> [TASK DESCRIPTION]
Write the material out again, line by line, exactly as it is.

> [DATASET CONTENT]
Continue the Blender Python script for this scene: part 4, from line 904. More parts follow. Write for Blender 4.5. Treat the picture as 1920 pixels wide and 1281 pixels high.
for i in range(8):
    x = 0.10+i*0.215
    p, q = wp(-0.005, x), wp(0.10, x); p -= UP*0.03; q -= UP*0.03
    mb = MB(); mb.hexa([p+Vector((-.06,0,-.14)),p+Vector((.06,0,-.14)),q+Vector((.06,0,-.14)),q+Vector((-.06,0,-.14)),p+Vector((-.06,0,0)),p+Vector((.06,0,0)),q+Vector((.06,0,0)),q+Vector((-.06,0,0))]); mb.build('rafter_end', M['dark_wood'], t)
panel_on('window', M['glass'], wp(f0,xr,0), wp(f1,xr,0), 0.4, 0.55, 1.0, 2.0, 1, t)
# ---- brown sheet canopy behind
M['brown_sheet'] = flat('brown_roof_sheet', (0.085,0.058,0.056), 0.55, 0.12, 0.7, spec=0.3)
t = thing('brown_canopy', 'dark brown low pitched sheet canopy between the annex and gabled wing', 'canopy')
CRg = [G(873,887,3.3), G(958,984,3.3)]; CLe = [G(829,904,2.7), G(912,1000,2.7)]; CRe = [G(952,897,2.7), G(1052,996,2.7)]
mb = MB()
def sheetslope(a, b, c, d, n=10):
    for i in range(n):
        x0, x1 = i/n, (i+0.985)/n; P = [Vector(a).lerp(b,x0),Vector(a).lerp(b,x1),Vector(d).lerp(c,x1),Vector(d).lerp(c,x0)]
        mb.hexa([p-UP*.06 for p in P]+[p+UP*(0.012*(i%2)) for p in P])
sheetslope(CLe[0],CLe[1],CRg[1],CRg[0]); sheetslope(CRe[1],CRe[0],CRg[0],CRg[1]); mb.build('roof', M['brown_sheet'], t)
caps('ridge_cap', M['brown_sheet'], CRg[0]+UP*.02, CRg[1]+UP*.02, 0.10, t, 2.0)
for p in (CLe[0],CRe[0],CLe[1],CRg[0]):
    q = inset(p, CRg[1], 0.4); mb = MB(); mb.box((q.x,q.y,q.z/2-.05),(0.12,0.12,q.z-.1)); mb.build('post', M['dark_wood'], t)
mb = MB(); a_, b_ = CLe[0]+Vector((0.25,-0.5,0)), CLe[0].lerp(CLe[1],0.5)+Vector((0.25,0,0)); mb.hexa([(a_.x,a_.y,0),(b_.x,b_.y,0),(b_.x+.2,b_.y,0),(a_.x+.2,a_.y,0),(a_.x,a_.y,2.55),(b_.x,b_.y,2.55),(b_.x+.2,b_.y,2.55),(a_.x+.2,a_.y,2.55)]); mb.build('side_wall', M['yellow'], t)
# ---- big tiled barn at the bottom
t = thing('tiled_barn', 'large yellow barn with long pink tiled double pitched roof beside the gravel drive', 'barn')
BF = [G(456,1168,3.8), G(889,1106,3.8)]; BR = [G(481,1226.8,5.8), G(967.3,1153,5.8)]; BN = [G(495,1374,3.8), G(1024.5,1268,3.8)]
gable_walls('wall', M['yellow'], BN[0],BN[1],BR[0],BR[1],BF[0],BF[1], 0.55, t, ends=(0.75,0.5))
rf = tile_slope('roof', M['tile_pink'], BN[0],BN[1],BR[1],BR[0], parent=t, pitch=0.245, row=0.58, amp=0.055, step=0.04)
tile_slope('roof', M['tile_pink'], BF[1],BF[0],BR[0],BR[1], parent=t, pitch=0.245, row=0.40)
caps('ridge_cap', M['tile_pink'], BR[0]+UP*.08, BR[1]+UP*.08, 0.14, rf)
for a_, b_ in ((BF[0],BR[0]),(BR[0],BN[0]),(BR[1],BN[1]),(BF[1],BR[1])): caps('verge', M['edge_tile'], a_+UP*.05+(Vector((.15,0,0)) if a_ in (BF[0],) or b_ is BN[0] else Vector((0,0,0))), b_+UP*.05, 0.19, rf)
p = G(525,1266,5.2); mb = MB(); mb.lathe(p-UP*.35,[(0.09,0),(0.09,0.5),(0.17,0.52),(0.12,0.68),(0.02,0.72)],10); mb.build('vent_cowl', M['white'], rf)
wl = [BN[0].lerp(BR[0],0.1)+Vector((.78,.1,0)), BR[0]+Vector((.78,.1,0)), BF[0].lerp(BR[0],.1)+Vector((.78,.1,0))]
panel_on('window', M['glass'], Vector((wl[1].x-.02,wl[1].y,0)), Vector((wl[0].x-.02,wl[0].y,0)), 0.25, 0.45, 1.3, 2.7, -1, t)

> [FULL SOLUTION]
Continue the Blender Python script for this scene: part 4, from line 904. More parts follow. Write for Blender 4.5. Treat the picture as 1920 pixels wide and 1281 pixels high.
for i in range(8):
    x = 0.10+i*0.215
    p, q = wp(-0.005, x), wp(0.10, x); p -= UP*0.03; q -= UP*0.03
    mb = MB(); mb.hexa([p+Vector((-.06,0,-.14)),p+Vector((.06,0,-.14)),q+Vector((.06,0,-.14)),q+Vector((-.06,0,-.14)),p+Vector((-.06,0,0)),p+Vector((.06,0,0)),q+Vector((.06,0,0)),q+Vector((-.06,0,0))]); mb.build('rafter_end', M['dark_wood'], t)
panel_on('window', M['glass'], wp(f0,xr,0), wp(f1,xr,0), 0.4, 0.55, 1.0, 2.0, 1, t)
# ---- brown sheet canopy behind
M['brown_sheet'] = flat('brown_roof_sheet', (0.085,0.058,0.056), 0.55, 0.12, 0.7, spec=0.3)
t = thing('brown_canopy', 'dark brown low pitched sheet canopy between the annex and gabled wing', 'canopy')
CRg = [G(873,887,3.3), G(958,984,3.3)]; CLe = [G(829,904,2.7), G(912,1000,2.7)]; CRe = [G(952,897,2.7), G(1052,996,2.7)]
mb = MB()
def sheetslope(a, b, c, d, n=10):
    for i in range(n):
        x0, x1 = i/n, (i+0.985)/n; P = [Vector(a).lerp(b,x0),Vector(a).lerp(b,x1),Vector(d).lerp(c,x1),Vector(d).lerp(c,x0)]
        mb.hexa([p-UP*.06 for p in P]+[p+UP*(0.012*(i%2)) for p in P])
sheetslope(CLe[0],CLe[1],CRg[1],CRg[0]); sheetslope(CRe[1],CRe[0],CRg[0],CRg[1]); mb.build('roof', M['brown_sheet'], t)
caps('ridge_cap', M['brown_sheet'], CRg[0]+UP*.02, CRg[1]+UP*.02, 0.10, t, 2.0)
for p in (CLe[0],CRe[0],CLe[1],CRg[0]):
    q = inset(p, CRg[1], 0.4); mb = MB(); mb.box((q.x,q.y,q.z/2-.05),(0.12,0.12,q.z-.1)); mb.build('post', M['dark_wood'], t)
mb = MB(); a_, b_ = CLe[0]+Vector((0.25,-0.5,0)), CLe[0].lerp(CLe[1],0.5)+Vector((0.25,0,0)); mb.hexa([(a_.x,a_.y,0),(b_.x,b_.y,0),(b_.x+.2,b_.y,0),(a_.x+.2,a_.y,0),(a_.x,a_.y,2.55),(b_.x,b_.y,2.55),(b_.x+.2,b_.y,2.55),(a_.x+.2,a_.y,2.55)]); mb.build('side_wall', M['yellow'], t)
# ---- big tiled barn at the bottom
t = thing('tiled_barn', 'large yellow barn with long pink tiled double pitched roof beside the gravel drive', 'barn')
BF = [G(456,1168,3.8), G(889,1106,3.8)]; BR = [G(481,1226.8,5.8), G(967.3,1153,5.8)]; BN = [G(495,1374,3.8), G(1024.5,1268,3.8)]
gable_walls('wall', M['yellow'], BN[0],BN[1],BR[0],BR[1],BF[0],BF[1], 0.55, t, ends=(0.75,0.5))
rf = tile_slope('roof', M['tile_pink'], BN[0],BN[1],BR[1],BR[0], parent=t, pitch=0.245, row=0.58, amp=0.055, step=0.04)
tile_slope('roof', M['tile_pink'], BF[1],BF[0],BR[0],BR[1], parent=t, pitch=0.245, row=0.40)
caps('ridge_cap', M['tile_pink'], BR[0]+UP*.08, BR[1]+UP*.08, 0.14, rf)
for a_, b_ in ((BF[0],BR[0]),(BR[0],BN[0]),(BR[1],BN[1]),(BF[1],BR[1])): caps('verge', M['edge_tile'], a_+UP*.05+(Vector((.15,0,0)) if a_ in (BF[0],) or b_ is BN[0] else Vector((0,0,0))), b_+UP*.05, 0.19, rf)
p = G(525,1266,5.2); mb = MB(); mb.lathe(p-UP*.35,[(0.09,0),(0.09,0.5),(0.17,0.52),(0.12,0.68),(0.02,0.72)],10); mb.build('vent_cowl', M['white'], rf)
wl = [BN[0].lerp(BR[0],0.1)+Vector((.78,.1,0)), BR[0]+Vector((.78,.1,0)), BF[0].lerp(BR[0],.1)+Vector((.78,.1,0))]
panel_on('window', M['glass'], Vector((wl[1].x-.02,wl[1].y,0)), Vector((wl[0].x-.02,wl[0].y,0)), 0.25, 0.45, 1.3, 2.7, -1, t)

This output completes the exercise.